Gandhi was born a decade after the publication of Charles Darwin’s The Origin of Species. This was a time of widespread scepticism among the educated classes in England and Europe, a sentiment captured in the title of Thomas Hardy’s poem, God’s Funeral. But outside the continent, this was also a time of heightened missionary activity. In their new colonies in Africa and Asia, European priests sought to claim the heathen and the pagan for Christianity. In reaction, Hindus started missionary societies of their own, as in the Arya Samaj, which sought to make Hindus more militant to face the challenge of the Church.

The distinctiveness of Gandhi’s faith was that it simultaneously rejected the atheism of the intellectuals as well as the proselytising of the missionaries. The Vaishnavism of his family was oriented towards mystical devotion rather than sectarian militancy. From his Jain preceptor Raychandbhai he learned the virtues of austerity and non-violence. His upbringing was ecumenical; so, too, was his personal orientation. He had close Muslim friends in school, and even closer Jewish and Parsi friends while working in South Africa. For most of his adult life his best friend was a practising Christian priest, Charles Freer Andrews.

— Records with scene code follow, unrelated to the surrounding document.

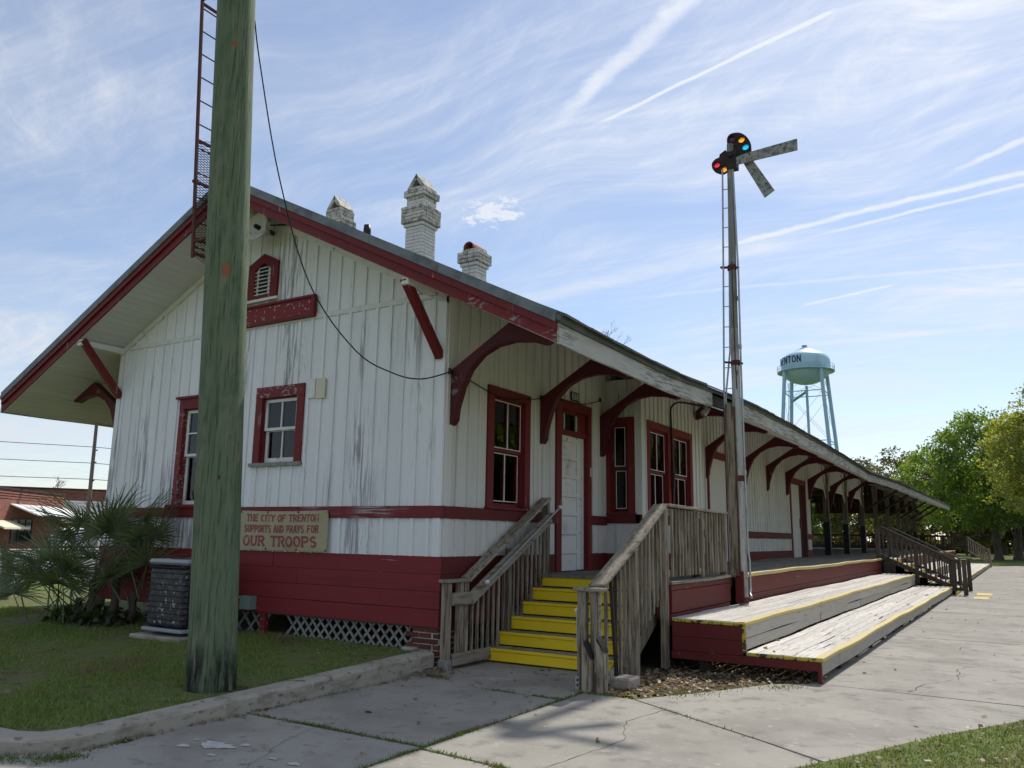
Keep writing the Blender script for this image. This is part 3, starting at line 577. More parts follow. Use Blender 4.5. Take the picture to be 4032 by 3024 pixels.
# gable boards
WG = 'white'
siding(PG, -GW+.11, -.11, 1.30, 1.765, OG, WG, phase=-.199)
siding(PG, -GW+.11, -.11, 1.92, 4.60, [(-3.45, -2.47, 2.5, 3.66), (-5.24, -4.10, 1.9, 3.66)], WG, phase=-.199)
siding(PG, -GW+.05, -.05, 4.68, 5, [], WG, phase=-.199, top=lambda a: max(4.685, sof(a)-.005))
for x0, x1 in ((-GW, -GW+.11), (-.11, 0)):
    slabP(MB(), PG, x0, x1, 0, .042, 1.30, 4.60).ob('corner_board', 'white', dep)
slabP(MB(), PR, .002, .115, 0.001, .032, 1.30, 4.60).ob('corner_board', 'cream', dep)
for k in range(7): slabP(MB(), PG, -GW+.05+k*(GW-.1)/7, -GW+.05+(k+1)*(GW-.1)/7-.003, .0, .036+U(0, .004), 4.602, 4.678).ob('trim_board', 'trimw', dep)
for s in (-1, 1):                                                      # rake frieze under the soffit
    a, b = (RX - s*GW/2, RX)
    mb = MB(); P0, P1 = (a+s*0.0, sof(a)), (b, sof(b))
    mb.add([PG(P0[0], o, P0[1]-h) for o in (.0, .056) for h in (.10, .002)] + [PG(P1[0], o, P1[1]-h) for o in (.0, .056) for h in (.10, .002)], [(0, 1, 5, 4), (2, 6, 7, 3), (0, 4, 6, 2), (1, 3, 7, 5), (0, 2, 3, 1), (4, 5, 7, 6)])
    fixn(mb.ob('rake_frieze', 'trimw', dep))
# belt course
for x0, x1 in ((-GW-.01, -5.36), (-5.357, -3.6), (-3.597, -1.84), (-1.837, .045)): slabP(MB(), PG, x0, x1, .0, .052, 1.768, 1.917).ob('belt_board', 'redbelt', dep)
for y0, y1 in ((-.05, 2.865), (4.09, 4.68)): slabP(MB(), PR, y0, y1, .0, .052, 1.765, 1.914).ob('belt_board', 'redy', dep)
slabP(MB(), PS, .045, .70, .0, .045, 1.80, 1.95).ob('belt_board', 'redy', dep); slabP(MB(), PB, 4.67, 7.78, .0, .045, 1.80, 1.95).ob('belt_board', 'redy', dep)
for y0, y1 in ((7.8, 10.2), (12.4, 15.4), (15.403, 18.3), (20.55, 21.3)): slabP(MB(), PR, y0, y1, .0, .05, 1.60, 1.77).ob('belt_board', 'redy', dep)
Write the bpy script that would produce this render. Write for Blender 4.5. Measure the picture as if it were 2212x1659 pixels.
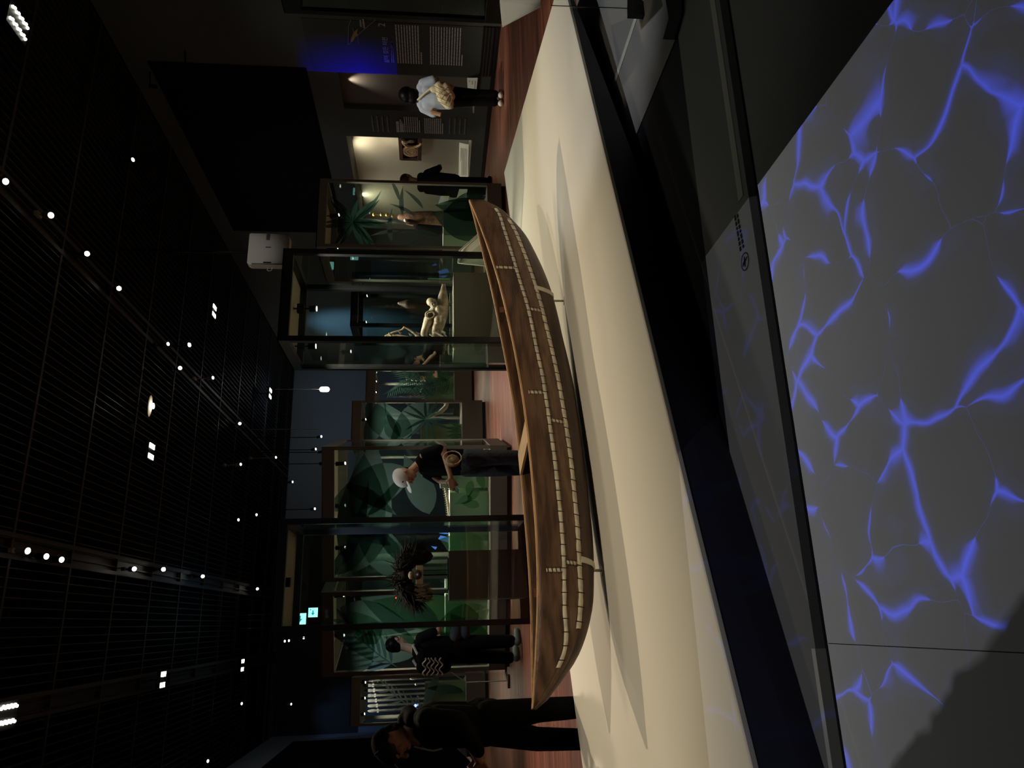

If you admired Gandhi — as many Indians did — you called him ‘Bapu’ or ‘Gandhiji’. If you disliked Gandhi — as many other Indians did — you referred to him as ‘Mr Gandhi’ or ‘M.K. Gandhi’. It is a remarkable (if still little-known) fact that it was only Andrews who called Gandhi by his first name, ‘Mohan’.

Despite his lifelong interest in religious pluralism, Gandhi had not the leisure to work out a systematic treatise on the subject. There is no one text we can go to; rather, we have to deduce his theology from things he said or did at different times. From these scattered clues, it appears that Gandhi’s faith had five core components.

First, Gandhi rejected the idea that there was one privileged path to God. Second, he believed that all religious traditions were an unstable mixture of truth and error. From these two beliefs followed the third, which was that Gandhi rejected conversion and missionary work. Fourth, Gandhi advocated that a human being should stick to the religion he or she was born into, and seek to improve its ‘truth content’. Fifth, Gandhi encouraged inter-religious dialogue, so that individuals could see their faith in the critical reflections of another.

Gandhi once said of his own faith that he had “broaden[ed] my Hinduism by loving other religions as my own”. One of his notable innovations was the inter-faith prayer meeting, where texts of different religions were read and sung to a mixed audience. At an International Fellowship of Religions, held at Sabarmati in January 1928, he said, “We can only pray, if we are Hindus, not that a Christian should become a Hindu, or if we are Mussalmans, not that a Hindu or a Christian should become a Mussalman, nor should we even secretly pray that anyone should be converted [to our faith], but our inmost prayer should be that a Hindu should be a better Hindu, a Muslim a better Muslim and a Christian a better Christian. That is the fundamental truth of fellowship.”